• [Short problem]:
In the entries below, which lines run from the one containing "What Blender Python" to the one containing "return EYE + d * (Y / d[1])"? Copy exactly those lines, ends included, and no others.

○ ○ ○ ○ ○

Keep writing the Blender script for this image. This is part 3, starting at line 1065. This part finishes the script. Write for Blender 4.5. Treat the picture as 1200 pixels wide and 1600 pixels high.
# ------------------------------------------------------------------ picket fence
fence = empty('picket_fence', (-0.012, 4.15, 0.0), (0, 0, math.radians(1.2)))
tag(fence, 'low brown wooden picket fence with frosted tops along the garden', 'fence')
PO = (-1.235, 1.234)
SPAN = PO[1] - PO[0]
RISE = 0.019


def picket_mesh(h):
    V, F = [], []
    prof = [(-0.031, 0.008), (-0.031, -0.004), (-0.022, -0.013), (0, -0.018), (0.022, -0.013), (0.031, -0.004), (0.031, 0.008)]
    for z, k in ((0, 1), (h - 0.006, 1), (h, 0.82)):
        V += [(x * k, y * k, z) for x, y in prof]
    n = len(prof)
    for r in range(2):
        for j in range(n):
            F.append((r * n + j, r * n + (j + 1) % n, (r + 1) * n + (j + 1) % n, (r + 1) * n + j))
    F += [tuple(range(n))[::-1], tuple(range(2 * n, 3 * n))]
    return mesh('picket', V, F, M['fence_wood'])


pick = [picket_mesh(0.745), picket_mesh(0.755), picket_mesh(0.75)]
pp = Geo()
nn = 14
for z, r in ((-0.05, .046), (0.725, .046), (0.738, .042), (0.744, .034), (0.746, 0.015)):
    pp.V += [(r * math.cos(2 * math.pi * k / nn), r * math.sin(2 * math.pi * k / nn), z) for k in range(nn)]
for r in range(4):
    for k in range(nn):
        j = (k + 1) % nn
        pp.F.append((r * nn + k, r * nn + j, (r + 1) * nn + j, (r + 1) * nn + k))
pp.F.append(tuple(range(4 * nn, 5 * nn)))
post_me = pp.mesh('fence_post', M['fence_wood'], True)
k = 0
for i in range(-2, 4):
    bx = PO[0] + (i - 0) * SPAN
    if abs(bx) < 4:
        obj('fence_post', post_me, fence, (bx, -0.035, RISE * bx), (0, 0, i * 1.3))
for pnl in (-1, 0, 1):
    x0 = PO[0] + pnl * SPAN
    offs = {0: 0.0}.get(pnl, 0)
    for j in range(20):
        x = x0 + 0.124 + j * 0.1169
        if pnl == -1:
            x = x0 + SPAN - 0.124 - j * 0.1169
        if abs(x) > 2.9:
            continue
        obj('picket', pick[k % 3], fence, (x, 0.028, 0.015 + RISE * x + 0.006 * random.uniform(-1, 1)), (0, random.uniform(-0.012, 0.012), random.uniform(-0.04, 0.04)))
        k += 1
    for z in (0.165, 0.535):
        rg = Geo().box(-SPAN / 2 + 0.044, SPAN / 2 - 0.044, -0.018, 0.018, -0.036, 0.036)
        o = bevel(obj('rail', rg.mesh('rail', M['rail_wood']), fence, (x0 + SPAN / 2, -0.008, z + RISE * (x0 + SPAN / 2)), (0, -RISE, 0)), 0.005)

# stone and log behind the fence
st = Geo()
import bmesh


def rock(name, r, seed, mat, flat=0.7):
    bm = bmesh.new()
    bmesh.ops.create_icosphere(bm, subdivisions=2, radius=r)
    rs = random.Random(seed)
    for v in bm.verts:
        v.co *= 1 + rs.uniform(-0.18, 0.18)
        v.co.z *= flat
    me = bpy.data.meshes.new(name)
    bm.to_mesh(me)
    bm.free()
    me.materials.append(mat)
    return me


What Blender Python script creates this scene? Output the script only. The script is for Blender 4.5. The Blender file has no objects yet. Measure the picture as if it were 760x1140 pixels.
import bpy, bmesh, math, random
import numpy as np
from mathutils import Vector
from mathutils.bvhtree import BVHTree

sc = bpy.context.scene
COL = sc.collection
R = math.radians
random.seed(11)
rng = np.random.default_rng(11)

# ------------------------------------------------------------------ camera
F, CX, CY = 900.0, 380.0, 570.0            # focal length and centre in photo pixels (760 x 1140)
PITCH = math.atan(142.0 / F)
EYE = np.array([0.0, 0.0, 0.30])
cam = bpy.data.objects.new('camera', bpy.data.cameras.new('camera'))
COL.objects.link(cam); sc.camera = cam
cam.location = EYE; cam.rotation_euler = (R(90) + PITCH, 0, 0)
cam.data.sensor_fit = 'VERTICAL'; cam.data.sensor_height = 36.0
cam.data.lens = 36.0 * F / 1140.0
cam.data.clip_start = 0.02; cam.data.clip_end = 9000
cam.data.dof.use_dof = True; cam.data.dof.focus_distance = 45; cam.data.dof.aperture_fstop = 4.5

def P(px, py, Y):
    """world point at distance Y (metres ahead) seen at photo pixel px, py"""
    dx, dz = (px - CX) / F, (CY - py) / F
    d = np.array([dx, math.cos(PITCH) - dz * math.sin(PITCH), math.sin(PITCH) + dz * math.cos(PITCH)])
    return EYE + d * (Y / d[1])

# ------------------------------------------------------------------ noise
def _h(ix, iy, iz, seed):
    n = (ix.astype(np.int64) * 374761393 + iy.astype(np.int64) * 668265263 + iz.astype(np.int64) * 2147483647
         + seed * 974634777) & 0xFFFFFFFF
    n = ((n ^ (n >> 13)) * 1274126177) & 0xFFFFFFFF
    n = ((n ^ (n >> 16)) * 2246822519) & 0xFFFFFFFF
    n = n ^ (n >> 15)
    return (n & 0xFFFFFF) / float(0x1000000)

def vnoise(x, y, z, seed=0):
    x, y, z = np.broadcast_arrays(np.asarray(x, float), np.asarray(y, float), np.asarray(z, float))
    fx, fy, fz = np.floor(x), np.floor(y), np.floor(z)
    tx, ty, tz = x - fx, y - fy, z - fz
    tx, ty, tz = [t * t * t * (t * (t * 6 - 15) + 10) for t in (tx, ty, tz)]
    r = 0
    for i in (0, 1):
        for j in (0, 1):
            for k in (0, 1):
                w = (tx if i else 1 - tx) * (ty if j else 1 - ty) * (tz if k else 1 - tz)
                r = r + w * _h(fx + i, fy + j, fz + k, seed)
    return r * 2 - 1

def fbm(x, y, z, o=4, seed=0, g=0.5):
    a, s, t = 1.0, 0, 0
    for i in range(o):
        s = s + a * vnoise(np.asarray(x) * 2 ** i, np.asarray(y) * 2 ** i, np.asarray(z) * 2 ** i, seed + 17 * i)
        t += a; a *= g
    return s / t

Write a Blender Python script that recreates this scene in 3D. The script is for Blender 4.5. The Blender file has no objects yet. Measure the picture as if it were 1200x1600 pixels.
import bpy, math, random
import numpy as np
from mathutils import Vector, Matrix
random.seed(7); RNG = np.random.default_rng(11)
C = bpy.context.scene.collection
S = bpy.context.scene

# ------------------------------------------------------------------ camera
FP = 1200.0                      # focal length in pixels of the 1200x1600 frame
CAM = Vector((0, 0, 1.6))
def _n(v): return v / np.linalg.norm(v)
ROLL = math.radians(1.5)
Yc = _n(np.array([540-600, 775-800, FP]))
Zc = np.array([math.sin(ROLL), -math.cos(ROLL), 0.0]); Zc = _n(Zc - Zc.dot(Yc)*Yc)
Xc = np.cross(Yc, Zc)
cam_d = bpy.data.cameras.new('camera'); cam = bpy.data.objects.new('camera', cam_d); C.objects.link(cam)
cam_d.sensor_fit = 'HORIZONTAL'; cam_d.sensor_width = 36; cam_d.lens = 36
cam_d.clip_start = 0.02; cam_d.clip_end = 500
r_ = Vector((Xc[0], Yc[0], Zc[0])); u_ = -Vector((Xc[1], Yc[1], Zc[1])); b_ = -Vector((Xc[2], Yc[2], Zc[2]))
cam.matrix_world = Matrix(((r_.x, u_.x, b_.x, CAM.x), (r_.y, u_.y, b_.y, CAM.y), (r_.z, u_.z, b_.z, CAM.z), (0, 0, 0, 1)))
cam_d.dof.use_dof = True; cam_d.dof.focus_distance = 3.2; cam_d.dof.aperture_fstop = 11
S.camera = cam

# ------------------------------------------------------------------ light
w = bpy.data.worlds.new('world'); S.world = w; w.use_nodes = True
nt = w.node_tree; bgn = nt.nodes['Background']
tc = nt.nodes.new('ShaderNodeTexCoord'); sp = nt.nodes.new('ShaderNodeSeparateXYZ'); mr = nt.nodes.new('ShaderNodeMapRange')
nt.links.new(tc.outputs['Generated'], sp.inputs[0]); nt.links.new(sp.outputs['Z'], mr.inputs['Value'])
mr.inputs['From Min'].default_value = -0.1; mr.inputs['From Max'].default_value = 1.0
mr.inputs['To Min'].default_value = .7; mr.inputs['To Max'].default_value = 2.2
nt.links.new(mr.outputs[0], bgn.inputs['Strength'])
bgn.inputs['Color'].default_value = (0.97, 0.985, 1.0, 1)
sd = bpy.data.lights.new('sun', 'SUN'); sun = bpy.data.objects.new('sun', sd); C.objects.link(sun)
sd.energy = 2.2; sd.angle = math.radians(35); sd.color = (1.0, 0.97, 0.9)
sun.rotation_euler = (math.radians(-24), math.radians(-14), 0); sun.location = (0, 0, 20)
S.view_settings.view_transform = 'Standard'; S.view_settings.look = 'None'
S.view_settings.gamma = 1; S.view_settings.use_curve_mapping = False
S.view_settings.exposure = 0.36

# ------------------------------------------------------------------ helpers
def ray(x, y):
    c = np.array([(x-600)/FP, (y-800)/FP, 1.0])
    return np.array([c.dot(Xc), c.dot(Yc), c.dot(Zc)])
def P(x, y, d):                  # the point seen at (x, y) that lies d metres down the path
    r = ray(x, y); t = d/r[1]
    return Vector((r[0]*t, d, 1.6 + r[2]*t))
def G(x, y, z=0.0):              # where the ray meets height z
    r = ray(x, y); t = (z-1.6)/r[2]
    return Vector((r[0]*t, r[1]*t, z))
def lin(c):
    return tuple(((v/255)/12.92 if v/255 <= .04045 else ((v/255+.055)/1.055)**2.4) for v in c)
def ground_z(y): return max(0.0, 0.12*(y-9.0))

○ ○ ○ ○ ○

• [The output]:
What Blender Python script creates this scene? Output the script only. The script is for Blender 4.5. The Blender file has no objects yet. Measure the picture as if it were 760x1140 pixels.
import bpy, bmesh, math, random
import numpy as np
from mathutils import Vector
from mathutils.bvhtree import BVHTree

sc = bpy.context.scene
COL = sc.collection
R = math.radians
random.seed(11)
rng = np.random.default_rng(11)

# ------------------------------------------------------------------ camera
F, CX, CY = 900.0, 380.0, 570.0            # focal length and centre in photo pixels (760 x 1140)
PITCH = math.atan(142.0 / F)
EYE = np.array([0.0, 0.0, 0.30])
cam = bpy.data.objects.new('camera', bpy.data.cameras.new('camera'))
COL.objects.link(cam); sc.camera = cam
cam.location = EYE; cam.rotation_euler = (R(90) + PITCH, 0, 0)
cam.data.sensor_fit = 'VERTICAL'; cam.data.sensor_height = 36.0
cam.data.lens = 36.0 * F / 1140.0
cam.data.clip_start = 0.02; cam.data.clip_end = 9000
cam.data.dof.use_dof = True; cam.data.dof.focus_distance = 45; cam.data.dof.aperture_fstop = 4.5

def P(px, py, Y):
    """world point at distance Y (metres ahead) seen at photo pixel px, py"""
    dx, dz = (px - CX) / F, (CY - py) / F
    d = np.array([dx, math.cos(PITCH) - dz * math.sin(PITCH), math.sin(PITCH) + dz * math.cos(PITCH)])
    return EYE + d * (Y / d[1])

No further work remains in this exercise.